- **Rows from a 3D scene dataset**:

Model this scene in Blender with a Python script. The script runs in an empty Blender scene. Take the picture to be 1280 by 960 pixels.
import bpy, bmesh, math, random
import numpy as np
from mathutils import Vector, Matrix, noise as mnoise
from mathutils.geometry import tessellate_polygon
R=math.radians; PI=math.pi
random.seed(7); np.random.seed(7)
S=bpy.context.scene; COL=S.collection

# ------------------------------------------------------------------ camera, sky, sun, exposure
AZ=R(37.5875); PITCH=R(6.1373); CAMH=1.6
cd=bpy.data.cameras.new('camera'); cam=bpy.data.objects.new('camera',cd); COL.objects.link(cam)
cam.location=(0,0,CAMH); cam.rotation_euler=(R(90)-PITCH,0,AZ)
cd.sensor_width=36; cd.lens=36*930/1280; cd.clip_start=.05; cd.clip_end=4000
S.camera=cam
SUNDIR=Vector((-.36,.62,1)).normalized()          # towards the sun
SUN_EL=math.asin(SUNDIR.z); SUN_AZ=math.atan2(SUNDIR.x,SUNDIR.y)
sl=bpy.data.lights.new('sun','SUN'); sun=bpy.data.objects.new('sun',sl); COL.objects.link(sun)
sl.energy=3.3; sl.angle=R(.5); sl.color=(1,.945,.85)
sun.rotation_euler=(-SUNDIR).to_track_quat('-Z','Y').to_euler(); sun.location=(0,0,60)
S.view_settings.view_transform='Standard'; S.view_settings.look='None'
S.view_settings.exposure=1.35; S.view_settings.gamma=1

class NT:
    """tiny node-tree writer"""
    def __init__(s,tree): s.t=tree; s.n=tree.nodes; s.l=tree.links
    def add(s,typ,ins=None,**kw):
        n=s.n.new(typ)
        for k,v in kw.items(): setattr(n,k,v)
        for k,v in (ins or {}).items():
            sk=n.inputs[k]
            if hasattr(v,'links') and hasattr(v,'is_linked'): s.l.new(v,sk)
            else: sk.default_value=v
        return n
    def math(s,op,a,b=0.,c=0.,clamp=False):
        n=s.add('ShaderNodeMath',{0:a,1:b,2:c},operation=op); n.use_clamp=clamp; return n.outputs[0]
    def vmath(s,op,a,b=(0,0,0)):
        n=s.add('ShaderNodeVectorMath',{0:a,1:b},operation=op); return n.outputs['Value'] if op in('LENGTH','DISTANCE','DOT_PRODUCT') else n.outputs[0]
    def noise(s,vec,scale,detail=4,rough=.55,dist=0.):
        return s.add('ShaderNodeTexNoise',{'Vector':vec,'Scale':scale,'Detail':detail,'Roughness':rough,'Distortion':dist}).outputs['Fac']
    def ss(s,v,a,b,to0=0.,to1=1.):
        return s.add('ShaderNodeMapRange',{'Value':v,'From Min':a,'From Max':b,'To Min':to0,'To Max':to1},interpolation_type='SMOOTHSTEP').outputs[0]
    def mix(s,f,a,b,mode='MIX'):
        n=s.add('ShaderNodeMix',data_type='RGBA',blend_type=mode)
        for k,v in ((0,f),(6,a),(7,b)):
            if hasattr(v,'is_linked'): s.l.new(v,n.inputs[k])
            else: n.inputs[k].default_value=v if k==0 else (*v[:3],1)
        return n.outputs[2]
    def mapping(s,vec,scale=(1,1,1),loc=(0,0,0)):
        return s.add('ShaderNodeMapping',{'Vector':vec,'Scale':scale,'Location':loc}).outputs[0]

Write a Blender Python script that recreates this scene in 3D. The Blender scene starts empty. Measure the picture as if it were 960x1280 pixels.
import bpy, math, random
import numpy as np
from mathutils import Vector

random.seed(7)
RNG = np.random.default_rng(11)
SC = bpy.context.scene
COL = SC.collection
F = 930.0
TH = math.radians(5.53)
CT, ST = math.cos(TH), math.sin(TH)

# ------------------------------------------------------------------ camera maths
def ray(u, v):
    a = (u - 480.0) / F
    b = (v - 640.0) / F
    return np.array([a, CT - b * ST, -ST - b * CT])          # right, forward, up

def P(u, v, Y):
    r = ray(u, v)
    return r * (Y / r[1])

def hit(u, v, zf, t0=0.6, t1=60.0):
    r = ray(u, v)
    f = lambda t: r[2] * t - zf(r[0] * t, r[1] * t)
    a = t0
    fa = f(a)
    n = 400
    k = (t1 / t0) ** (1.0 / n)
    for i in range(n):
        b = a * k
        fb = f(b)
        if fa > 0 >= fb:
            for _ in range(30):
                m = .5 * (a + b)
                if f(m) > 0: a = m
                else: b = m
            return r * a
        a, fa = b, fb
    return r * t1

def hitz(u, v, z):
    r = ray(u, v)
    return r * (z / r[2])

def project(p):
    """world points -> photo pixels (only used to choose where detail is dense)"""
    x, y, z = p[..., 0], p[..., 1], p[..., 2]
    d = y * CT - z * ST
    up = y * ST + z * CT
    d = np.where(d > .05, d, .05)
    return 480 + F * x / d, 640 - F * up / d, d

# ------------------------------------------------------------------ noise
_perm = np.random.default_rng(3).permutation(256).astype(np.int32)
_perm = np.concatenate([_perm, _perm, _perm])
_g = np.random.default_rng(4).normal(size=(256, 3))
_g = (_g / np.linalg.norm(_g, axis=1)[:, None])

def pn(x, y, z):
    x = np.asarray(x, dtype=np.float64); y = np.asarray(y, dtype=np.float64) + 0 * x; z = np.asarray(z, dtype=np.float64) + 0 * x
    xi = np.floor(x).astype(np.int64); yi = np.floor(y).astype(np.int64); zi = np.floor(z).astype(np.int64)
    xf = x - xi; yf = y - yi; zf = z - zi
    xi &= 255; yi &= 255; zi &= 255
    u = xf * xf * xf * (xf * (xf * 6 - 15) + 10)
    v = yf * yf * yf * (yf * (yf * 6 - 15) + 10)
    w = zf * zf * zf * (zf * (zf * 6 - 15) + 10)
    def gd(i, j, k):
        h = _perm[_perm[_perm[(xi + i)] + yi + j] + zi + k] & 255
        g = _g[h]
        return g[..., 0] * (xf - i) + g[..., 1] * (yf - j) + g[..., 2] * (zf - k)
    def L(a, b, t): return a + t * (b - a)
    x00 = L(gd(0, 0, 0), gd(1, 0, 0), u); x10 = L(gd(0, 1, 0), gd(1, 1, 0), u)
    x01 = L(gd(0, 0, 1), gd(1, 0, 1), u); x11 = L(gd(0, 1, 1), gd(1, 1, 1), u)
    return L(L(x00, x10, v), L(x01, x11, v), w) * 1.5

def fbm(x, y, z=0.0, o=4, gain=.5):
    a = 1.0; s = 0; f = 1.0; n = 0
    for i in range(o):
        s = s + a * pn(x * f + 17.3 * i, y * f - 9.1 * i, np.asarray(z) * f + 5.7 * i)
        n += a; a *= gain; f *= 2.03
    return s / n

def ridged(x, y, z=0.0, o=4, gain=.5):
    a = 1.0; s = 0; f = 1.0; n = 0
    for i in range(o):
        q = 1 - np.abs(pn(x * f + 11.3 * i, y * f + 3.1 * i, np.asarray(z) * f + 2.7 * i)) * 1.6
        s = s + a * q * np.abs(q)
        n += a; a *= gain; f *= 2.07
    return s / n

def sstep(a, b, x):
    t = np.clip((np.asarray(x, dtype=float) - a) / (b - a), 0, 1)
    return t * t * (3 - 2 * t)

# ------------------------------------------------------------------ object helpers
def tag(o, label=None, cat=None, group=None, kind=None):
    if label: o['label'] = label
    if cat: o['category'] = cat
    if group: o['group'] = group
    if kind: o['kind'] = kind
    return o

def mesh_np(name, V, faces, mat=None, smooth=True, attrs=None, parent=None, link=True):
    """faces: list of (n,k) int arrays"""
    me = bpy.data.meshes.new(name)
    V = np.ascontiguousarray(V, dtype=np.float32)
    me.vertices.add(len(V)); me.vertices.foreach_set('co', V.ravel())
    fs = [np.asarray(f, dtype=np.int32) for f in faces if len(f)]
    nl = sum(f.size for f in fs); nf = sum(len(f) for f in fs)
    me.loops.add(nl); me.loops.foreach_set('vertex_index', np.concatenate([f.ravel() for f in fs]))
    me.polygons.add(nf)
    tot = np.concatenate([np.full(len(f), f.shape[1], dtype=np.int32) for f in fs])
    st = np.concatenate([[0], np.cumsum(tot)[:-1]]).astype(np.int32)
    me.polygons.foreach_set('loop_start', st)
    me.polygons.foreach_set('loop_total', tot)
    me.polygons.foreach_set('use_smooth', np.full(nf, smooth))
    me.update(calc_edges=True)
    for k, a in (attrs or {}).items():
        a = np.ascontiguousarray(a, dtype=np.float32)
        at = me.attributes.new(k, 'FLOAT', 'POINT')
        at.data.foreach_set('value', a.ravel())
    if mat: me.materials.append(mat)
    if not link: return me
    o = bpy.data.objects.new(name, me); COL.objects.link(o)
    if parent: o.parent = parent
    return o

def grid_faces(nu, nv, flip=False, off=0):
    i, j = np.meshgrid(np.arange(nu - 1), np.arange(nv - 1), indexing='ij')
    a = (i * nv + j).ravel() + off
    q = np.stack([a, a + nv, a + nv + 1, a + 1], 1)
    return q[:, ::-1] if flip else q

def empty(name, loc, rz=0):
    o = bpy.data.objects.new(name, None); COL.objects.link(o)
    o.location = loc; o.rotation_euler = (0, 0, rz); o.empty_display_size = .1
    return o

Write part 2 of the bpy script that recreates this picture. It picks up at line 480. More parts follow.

- **Problem**: Quote the data above from the line containing "Write a Blender" to the line containing "np.linalg.norm(_g, axis=1)[:, None])", inclusive, and stop.

- **Problem solution**:
Write a Blender Python script that recreates this scene in 3D. The Blender scene starts empty. Measure the picture as if it were 960x1280 pixels.
import bpy, math, random
import numpy as np
from mathutils import Vector

random.seed(7)
RNG = np.random.default_rng(11)
SC = bpy.context.scene
COL = SC.collection
F = 930.0
TH = math.radians(5.53)
CT, ST = math.cos(TH), math.sin(TH)

# ------------------------------------------------------------------ camera maths
def ray(u, v):
    a = (u - 480.0) / F
    b = (v - 640.0) / F
    return np.array([a, CT - b * ST, -ST - b * CT])          # right, forward, up

def P(u, v, Y):
    r = ray(u, v)
    return r * (Y / r[1])

def hit(u, v, zf, t0=0.6, t1=60.0):
    r = ray(u, v)
    f = lambda t: r[2] * t - zf(r[0] * t, r[1] * t)
    a = t0
    fa = f(a)
    n = 400
    k = (t1 / t0) ** (1.0 / n)
    for i in range(n):
        b = a * k
        fb = f(b)
        if fa > 0 >= fb:
            for _ in range(30):
                m = .5 * (a + b)
                if f(m) > 0: a = m
                else: b = m
            return r * a
        a, fa = b, fb
    return r * t1

def hitz(u, v, z):
    r = ray(u, v)
    return r * (z / r[2])

def project(p):
    """world points -> photo pixels (only used to choose where detail is dense)"""
    x, y, z = p[..., 0], p[..., 1], p[..., 2]
    d = y * CT - z * ST
    up = y * ST + z * CT
    d = np.where(d > .05, d, .05)
    return 480 + F * x / d, 640 - F * up / d, d

# ------------------------------------------------------------------ noise
_perm = np.random.default_rng(3).permutation(256).astype(np.int32)
_perm = np.concatenate([_perm, _perm, _perm])
_g = np.random.default_rng(4).normal(size=(256, 3))
_g = (_g / np.linalg.norm(_g, axis=1)[:, None])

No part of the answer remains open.